■ **INSTRUCTIONS FOR THE TASK**: Repeat all entries exactly.

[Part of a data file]
----
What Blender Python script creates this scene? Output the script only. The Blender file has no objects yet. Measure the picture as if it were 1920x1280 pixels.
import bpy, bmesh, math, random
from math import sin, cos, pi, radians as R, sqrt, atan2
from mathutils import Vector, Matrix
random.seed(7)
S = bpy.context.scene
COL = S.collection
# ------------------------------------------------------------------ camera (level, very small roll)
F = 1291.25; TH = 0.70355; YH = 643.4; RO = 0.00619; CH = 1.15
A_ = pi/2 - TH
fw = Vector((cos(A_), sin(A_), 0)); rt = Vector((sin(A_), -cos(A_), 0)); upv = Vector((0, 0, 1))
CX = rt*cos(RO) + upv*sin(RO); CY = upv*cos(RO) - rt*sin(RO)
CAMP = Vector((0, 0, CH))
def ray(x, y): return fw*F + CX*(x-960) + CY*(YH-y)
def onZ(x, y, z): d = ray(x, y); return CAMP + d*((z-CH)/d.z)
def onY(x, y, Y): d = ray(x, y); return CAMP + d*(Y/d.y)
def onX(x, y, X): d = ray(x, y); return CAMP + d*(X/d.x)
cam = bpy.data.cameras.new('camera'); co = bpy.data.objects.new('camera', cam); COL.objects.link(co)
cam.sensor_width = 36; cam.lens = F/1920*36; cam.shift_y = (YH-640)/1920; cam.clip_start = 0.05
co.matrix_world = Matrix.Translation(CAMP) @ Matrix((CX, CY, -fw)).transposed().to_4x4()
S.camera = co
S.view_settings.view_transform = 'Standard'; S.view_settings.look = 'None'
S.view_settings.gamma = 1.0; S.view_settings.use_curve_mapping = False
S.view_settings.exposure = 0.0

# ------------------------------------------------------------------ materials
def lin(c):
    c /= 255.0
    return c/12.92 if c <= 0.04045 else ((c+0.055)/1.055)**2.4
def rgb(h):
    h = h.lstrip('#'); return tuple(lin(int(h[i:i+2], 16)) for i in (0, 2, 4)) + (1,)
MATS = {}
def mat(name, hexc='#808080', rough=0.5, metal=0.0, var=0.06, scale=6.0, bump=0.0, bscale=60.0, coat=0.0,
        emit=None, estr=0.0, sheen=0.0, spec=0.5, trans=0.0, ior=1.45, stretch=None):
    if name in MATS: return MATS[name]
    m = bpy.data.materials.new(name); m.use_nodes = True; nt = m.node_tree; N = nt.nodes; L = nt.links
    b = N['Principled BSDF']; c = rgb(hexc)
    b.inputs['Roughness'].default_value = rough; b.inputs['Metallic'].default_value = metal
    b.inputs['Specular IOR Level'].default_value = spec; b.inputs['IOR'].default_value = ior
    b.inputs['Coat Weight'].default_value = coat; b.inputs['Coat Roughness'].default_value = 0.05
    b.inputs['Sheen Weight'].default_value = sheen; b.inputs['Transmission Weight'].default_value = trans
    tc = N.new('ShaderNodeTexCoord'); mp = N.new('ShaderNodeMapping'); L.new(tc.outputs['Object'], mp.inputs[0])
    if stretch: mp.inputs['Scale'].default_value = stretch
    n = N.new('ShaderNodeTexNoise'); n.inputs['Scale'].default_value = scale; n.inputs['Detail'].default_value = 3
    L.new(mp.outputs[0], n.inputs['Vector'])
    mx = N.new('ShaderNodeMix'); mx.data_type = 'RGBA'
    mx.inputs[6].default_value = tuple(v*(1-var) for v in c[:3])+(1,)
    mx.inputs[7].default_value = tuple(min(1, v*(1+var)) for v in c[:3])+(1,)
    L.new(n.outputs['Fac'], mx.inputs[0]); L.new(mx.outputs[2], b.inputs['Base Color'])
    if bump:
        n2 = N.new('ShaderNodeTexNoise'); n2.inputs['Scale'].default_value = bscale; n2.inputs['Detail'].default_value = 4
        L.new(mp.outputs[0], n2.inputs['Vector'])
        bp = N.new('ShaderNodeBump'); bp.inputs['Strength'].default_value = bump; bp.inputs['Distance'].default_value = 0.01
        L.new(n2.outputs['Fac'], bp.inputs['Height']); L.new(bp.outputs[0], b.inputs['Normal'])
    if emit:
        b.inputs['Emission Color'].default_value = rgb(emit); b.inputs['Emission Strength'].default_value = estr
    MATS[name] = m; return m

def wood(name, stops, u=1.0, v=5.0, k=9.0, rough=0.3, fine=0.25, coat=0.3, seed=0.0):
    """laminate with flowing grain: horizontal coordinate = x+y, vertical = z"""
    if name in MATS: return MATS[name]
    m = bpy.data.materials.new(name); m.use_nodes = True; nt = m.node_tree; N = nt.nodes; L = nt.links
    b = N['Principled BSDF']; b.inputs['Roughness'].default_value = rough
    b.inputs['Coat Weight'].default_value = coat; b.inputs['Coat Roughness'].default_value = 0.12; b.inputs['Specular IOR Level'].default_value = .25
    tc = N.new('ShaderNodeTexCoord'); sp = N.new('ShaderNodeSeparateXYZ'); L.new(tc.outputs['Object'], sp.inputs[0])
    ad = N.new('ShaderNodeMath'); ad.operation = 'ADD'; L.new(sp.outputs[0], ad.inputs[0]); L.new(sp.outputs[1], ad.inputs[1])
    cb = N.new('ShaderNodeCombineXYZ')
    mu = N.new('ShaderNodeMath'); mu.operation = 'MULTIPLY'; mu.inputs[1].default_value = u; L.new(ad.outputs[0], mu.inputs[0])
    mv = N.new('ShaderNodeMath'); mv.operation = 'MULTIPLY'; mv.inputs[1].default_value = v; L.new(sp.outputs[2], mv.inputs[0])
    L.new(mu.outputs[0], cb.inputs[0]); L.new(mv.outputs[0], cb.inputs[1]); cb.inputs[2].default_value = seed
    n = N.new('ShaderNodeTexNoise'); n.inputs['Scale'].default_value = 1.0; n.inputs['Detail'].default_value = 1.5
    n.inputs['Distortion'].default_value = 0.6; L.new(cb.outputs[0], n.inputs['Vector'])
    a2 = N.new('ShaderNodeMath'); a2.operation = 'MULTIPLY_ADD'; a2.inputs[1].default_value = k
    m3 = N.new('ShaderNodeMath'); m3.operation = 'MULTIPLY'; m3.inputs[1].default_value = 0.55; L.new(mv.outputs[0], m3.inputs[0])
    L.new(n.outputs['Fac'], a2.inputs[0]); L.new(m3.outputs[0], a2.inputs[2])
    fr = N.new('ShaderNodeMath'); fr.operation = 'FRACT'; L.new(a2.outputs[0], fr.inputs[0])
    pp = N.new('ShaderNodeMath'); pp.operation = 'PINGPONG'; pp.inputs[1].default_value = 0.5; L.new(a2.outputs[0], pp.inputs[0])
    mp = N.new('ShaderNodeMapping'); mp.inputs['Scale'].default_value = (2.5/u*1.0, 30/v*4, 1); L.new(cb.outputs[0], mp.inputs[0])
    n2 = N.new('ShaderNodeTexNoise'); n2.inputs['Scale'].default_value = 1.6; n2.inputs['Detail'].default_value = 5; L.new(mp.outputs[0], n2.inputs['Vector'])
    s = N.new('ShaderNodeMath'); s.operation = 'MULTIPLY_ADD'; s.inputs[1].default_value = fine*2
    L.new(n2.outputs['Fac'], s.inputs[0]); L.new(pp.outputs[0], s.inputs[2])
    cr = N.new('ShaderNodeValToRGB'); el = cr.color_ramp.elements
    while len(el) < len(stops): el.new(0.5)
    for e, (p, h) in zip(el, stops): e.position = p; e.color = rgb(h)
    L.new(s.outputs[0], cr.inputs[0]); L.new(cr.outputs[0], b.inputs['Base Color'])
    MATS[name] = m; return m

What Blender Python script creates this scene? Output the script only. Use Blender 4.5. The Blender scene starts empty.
----
■ **EXERCISE OUTPUT**:
What Blender Python script creates this scene? Output the script only. The Blender file has no objects yet. Measure the picture as if it were 1920x1280 pixels.
import bpy, bmesh, math, random
from math import sin, cos, pi, radians as R, sqrt, atan2
from mathutils import Vector, Matrix
random.seed(7)
S = bpy.context.scene
COL = S.collection
# ------------------------------------------------------------------ camera (level, very small roll)
F = 1291.25; TH = 0.70355; YH = 643.4; RO = 0.00619; CH = 1.15
A_ = pi/2 - TH
fw = Vector((cos(A_), sin(A_), 0)); rt = Vector((sin(A_), -cos(A_), 0)); upv = Vector((0, 0, 1))
CX = rt*cos(RO) + upv*sin(RO); CY = upv*cos(RO) - rt*sin(RO)
CAMP = Vector((0, 0, CH))
def ray(x, y): return fw*F + CX*(x-960) + CY*(YH-y)
def onZ(x, y, z): d = ray(x, y); return CAMP + d*((z-CH)/d.z)
def onY(x, y, Y): d = ray(x, y); return CAMP + d*(Y/d.y)
def onX(x, y, X): d = ray(x, y); return CAMP + d*(X/d.x)
cam = bpy.data.cameras.new('camera'); co = bpy.data.objects.new('camera', cam); COL.objects.link(co)
cam.sensor_width = 36; cam.lens = F/1920*36; cam.shift_y = (YH-640)/1920; cam.clip_start = 0.05
co.matrix_world = Matrix.Translation(CAMP) @ Matrix((CX, CY, -fw)).transposed().to_4x4()
S.camera = co
S.view_settings.view_transform = 'Standard'; S.view_settings.look = 'None'
S.view_settings.gamma = 1.0; S.view_settings.use_curve_mapping = False
S.view_settings.exposure = 0.0

# ------------------------------------------------------------------ materials
def lin(c):
    c /= 255.0
    return c/12.92 if c <= 0.04045 else ((c+0.055)/1.055)**2.4
def rgb(h):
    h = h.lstrip('#'); return tuple(lin(int(h[i:i+2], 16)) for i in (0, 2, 4)) + (1,)
MATS = {}
def mat(name, hexc='#808080', rough=0.5, metal=0.0, var=0.06, scale=6.0, bump=0.0, bscale=60.0, coat=0.0,
        emit=None, estr=0.0, sheen=0.0, spec=0.5, trans=0.0, ior=1.45, stretch=None):
    if name in MATS: return MATS[name]
    m = bpy.data.materials.new(name); m.use_nodes = True; nt = m.node_tree; N = nt.nodes; L = nt.links
    b = N['Principled BSDF']; c = rgb(hexc)
    b.inputs['Roughness'].default_value = rough; b.inputs['Metallic'].default_value = metal
    b.inputs['Specular IOR Level'].default_value = spec; b.inputs['IOR'].default_value = ior
    b.inputs['Coat Weight'].default_value = coat; b.inputs['Coat Roughness'].default_value = 0.05
    b.inputs['Sheen Weight'].default_value = sheen; b.inputs['Transmission Weight'].default_value = trans
    tc = N.new('ShaderNodeTexCoord'); mp = N.new('ShaderNodeMapping'); L.new(tc.outputs['Object'], mp.inputs[0])
    if stretch: mp.inputs['Scale'].default_value = stretch
    n = N.new('ShaderNodeTexNoise'); n.inputs['Scale'].default_value = scale; n.inputs['Detail'].default_value = 3
    L.new(mp.outputs[0], n.inputs['Vector'])
    mx = N.new('ShaderNodeMix'); mx.data_type = 'RGBA'
    mx.inputs[6].default_value = tuple(v*(1-var) for v in c[:3])+(1,)
    mx.inputs[7].default_value = tuple(min(1, v*(1+var)) for v in c[:3])+(1,)
    L.new(n.outputs['Fac'], mx.inputs[0]); L.new(mx.outputs[2], b.inputs['Base Color'])
    if bump:
        n2 = N.new('ShaderNodeTexNoise'); n2.inputs['Scale'].default_value = bscale; n2.inputs['Detail'].default_value = 4
        L.new(mp.outputs[0], n2.inputs['Vector'])
        bp = N.new('ShaderNodeBump'); bp.inputs['Strength'].default_value = bump; bp.inputs['Distance'].default_value = 0.01
        L.new(n2.outputs['Fac'], bp.inputs['Height']); L.new(bp.outputs[0], b.inputs['Normal'])
    if emit:
        b.inputs['Emission Color'].default_value = rgb(emit); b.inputs['Emission Strength'].default_value = estr
    MATS[name] = m; return m

def wood(name, stops, u=1.0, v=5.0, k=9.0, rough=0.3, fine=0.25, coat=0.3, seed=0.0):
    """laminate with flowing grain: horizontal coordinate = x+y, vertical = z"""
    if name in MATS: return MATS[name]
    m = bpy.data.materials.new(name); m.use_nodes = True; nt = m.node_tree; N = nt.nodes; L = nt.links
    b = N['Principled BSDF']; b.inputs['Roughness'].default_value = rough
    b.inputs['Coat Weight'].default_value = coat; b.inputs['Coat Roughness'].default_value = 0.12; b.inputs['Specular IOR Level'].default_value = .25
    tc = N.new('ShaderNodeTexCoord'); sp = N.new('ShaderNodeSeparateXYZ'); L.new(tc.outputs['Object'], sp.inputs[0])
    ad = N.new('ShaderNodeMath'); ad.operation = 'ADD'; L.new(sp.outputs[0], ad.inputs[0]); L.new(sp.outputs[1], ad.inputs[1])
    cb = N.new('ShaderNodeCombineXYZ')
    mu = N.new('ShaderNodeMath'); mu.operation = 'MULTIPLY'; mu.inputs[1].default_value = u; L.new(ad.outputs[0], mu.inputs[0])
    mv = N.new('ShaderNodeMath'); mv.operation = 'MULTIPLY'; mv.inputs[1].default_value = v; L.new(sp.outputs[2], mv.inputs[0])
    L.new(mu.outputs[0], cb.inputs[0]); L.new(mv.outputs[0], cb.inputs[1]); cb.inputs[2].default_value = seed
    n = N.new('ShaderNodeTexNoise'); n.inputs['Scale'].default_value = 1.0; n.inputs['Detail'].default_value = 1.5
    n.inputs['Distortion'].default_value = 0.6; L.new(cb.outputs[0], n.inputs['Vector'])
    a2 = N.new('ShaderNodeMath'); a2.operation = 'MULTIPLY_ADD'; a2.inputs[1].default_value = k
    m3 = N.new('ShaderNodeMath'); m3.operation = 'MULTIPLY'; m3.inputs[1].default_value = 0.55; L.new(mv.outputs[0], m3.inputs[0])
    L.new(n.outputs['Fac'], a2.inputs[0]); L.new(m3.outputs[0], a2.inputs[2])
    fr = N.new('ShaderNodeMath'); fr.operation = 'FRACT'; L.new(a2.outputs[0], fr.inputs[0])
    pp = N.new('ShaderNodeMath'); pp.operation = 'PINGPONG'; pp.inputs[1].default_value = 0.5; L.new(a2.outputs[0], pp.inputs[0])
    mp = N.new('ShaderNodeMapping'); mp.inputs['Scale'].default_value = (2.5/u*1.0, 30/v*4, 1); L.new(cb.outputs[0], mp.inputs[0])
    n2 = N.new('ShaderNodeTexNoise'); n2.inputs['Scale'].default_value = 1.6; n2.inputs['Detail'].default_value = 5; L.new(mp.outputs[0], n2.inputs['Vector'])
    s = N.new('ShaderNodeMath'); s.operation = 'MULTIPLY_ADD'; s.inputs[1].default_value = fine*2
    L.new(n2.outputs['Fac'], s.inputs[0]); L.new(pp.outputs[0], s.inputs[2])
    cr = N.new('ShaderNodeValToRGB'); el = cr.color_ramp.elements
    while len(el) < len(stops): el.new(0.5)
    for e, (p, h) in zip(el, stops): e.position = p; e.color = rgb(h)
    L.new(s.outputs[0], cr.inputs[0]); L.new(cr.outputs[0], b.inputs['Base Color'])
    MATS[name] = m; return m

What Blender Python script creates this scene? Output the script only. Use Blender 4.5. The Blender scene starts empty.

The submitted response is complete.